Recourse against conviction for the crime of domestic violence, victims were the wife and minor children of the defendant. Cultural factors that influenced the commission of the crime and exemption of the consent of entitled person.

Normative references

Art. 2 Italian Constitution
Art. 3 Italian Constitution
Art. 50 Italian criminal code
Art. 572 Italian criminal code

Ruling

1. The person responsible for domestic violence cannot invoke in his/her own favour the exemption provided for in article 50 of the Italian criminal code (consent of the entitled person), not even by alleging the existence, in his/her own country of origin and in the culture of his/her own and of the family members, of a conception of cohabitation and of the powers of the "head of the family" different from the Italian one, such that the family members can validly dispose of the hierarchy and of the habits of life within their nucleus, without external interventions being able to sanction behaviours perceived as legitimate.

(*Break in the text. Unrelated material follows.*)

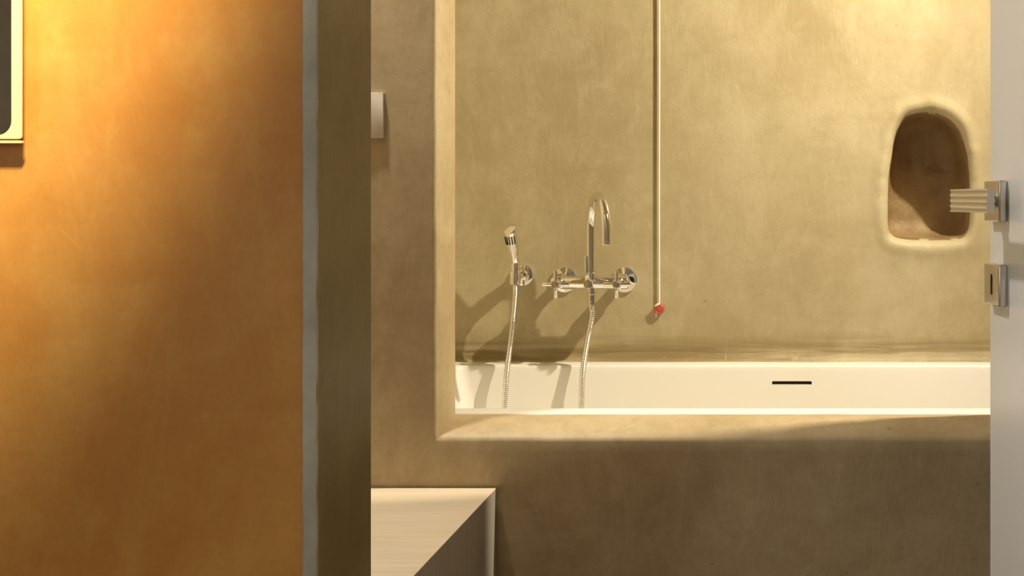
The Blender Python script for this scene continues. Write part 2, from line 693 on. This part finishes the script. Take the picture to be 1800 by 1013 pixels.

2. The constitutional principles laid down in article 2 (relating to the guarantee of inviolable human rights), article 3 (relating to equal social dignity, equality without distinction of sex and the Republic’s task of removing obstacles which, by limiting freedom and equality in practice, prevent the full development of the human personality), articles 29 and 30 (concerning the rights of the family and duties towards children) constitute an insurmountable barrier against the introduction, in law and in fact, into civil society, of customs, practices, traditions that contrast with the results obtained over the centuries to achieve the affirmation of the inviolable rights of the person.

(In the case in question, the defendant - of Albanian origin - had mistreated his cohabiting family members, claiming that they had consented, given the different conception of cohabitation and of the powers of the “head of the family” in their culture.)